Paper No. 1
Presentation Time: 8:05 AM
THE SPECTRUM OF ORE-FORMING FLUIDS IN THE VMS ENVIRONMENT: MODERN AND ANCIENT
A comparison of modern black smoker fluids with published fluid inclusion data from ancient VMS reveals many similarities but also some important differences. The majority of modern black smokers discharge fluids of modified seawater composition, with in situ pH of 3.5-5.5, salinities of <1-8 eq. wt% NaCl (av. 3.5), mCO2 <5-285 mmol (av. 40), mH2S <0.1-41 mmol (av. 7.3), mH2 <0.1-1.8 mmol (av. 0.1-0.2), and total metal concentrations of <10-1300 ppm (av. 290) including <1-10 ppm Cu (av. 1.6). Major element concentrations are controlled by high-temperature seawater-rock reactions and vary systematically with volcanic and tectonic setting. However, variations in pH, salinity (1/10 to 2x seawater), and gas concentrations mainly reflect boiling, supercritical phase separation, and magmatic contributions. A similar spectrum of fluids has been inferred for ancient VMS from ore mineralogy, alteration, stable isotopes, and fluid inclusions. In situ pH, H2S, and H2 concentrations were similar to modern vents, based on the dominant PPM buffer assemblage. However, bulk fluid compositions deviated significantly from contemporaneous seawater. Fluid inclusion salinities range from 0.5 to 38 eq. wt% NaCl (typically 5-10 wt%), and CO2 concentrations are 50-1000 mmol, with some examples of liquid CO2-bearing inclusions.
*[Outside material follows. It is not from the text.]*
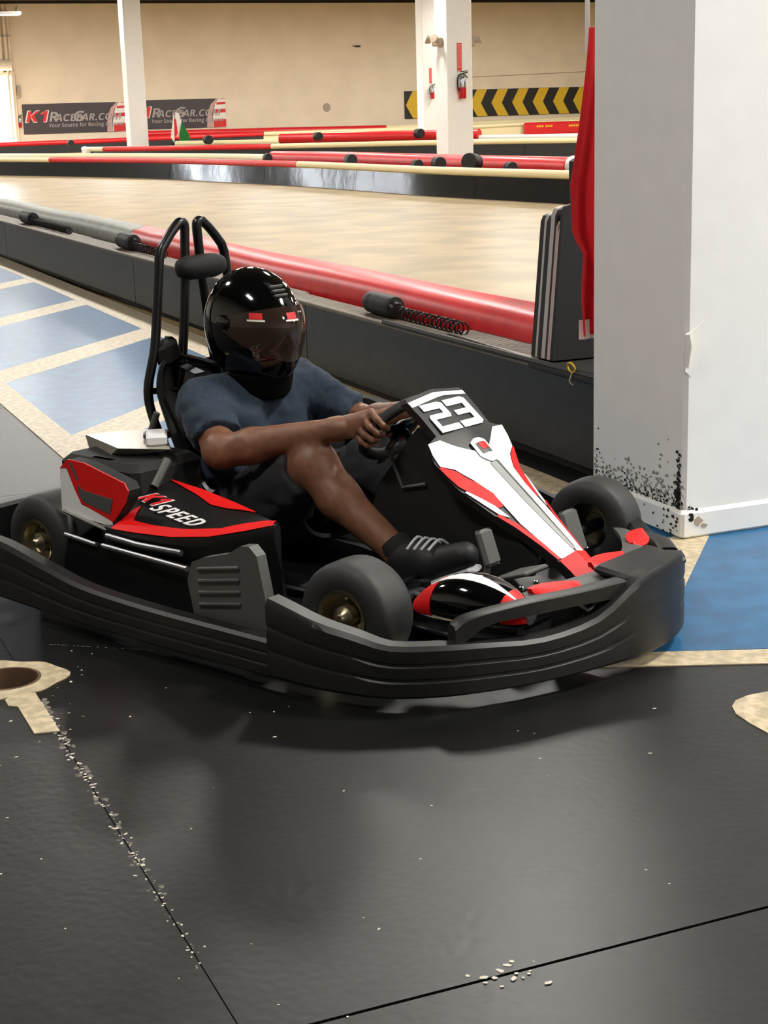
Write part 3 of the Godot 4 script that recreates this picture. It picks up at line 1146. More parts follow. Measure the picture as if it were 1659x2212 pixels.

Coexisting low-salinity and high-salinity fluids are common, similar to Cl-depleted and Cl-enriched seafloor vents, but there is also a high proportion of high-salinity (>10 eq. wt% NaCl) and hypersaline (>30 wt% NaCl) inclusions. These compositions have not been sampled at modern black smokers. This may indicate that low-salinity fluids are preferentially vented to the seafloor, while "brines" are trapped within deposits and in subseafloor stockworks. Hypersaline liquids resulting from phase separation at depth may be physically separated from seawater-dominated fluids and released only intermittently from a "brine reservoir". CO2-rich hypersaline liquids may best represent undiluted magmatic brines periodically exsolved from deep subvolcanic plutons. These fluids may explain some unusual deep semiconformable alteration (e.g., Cl-rich amphiboles) and some anomalous Cu-rich ores in both modern and ancient deposits.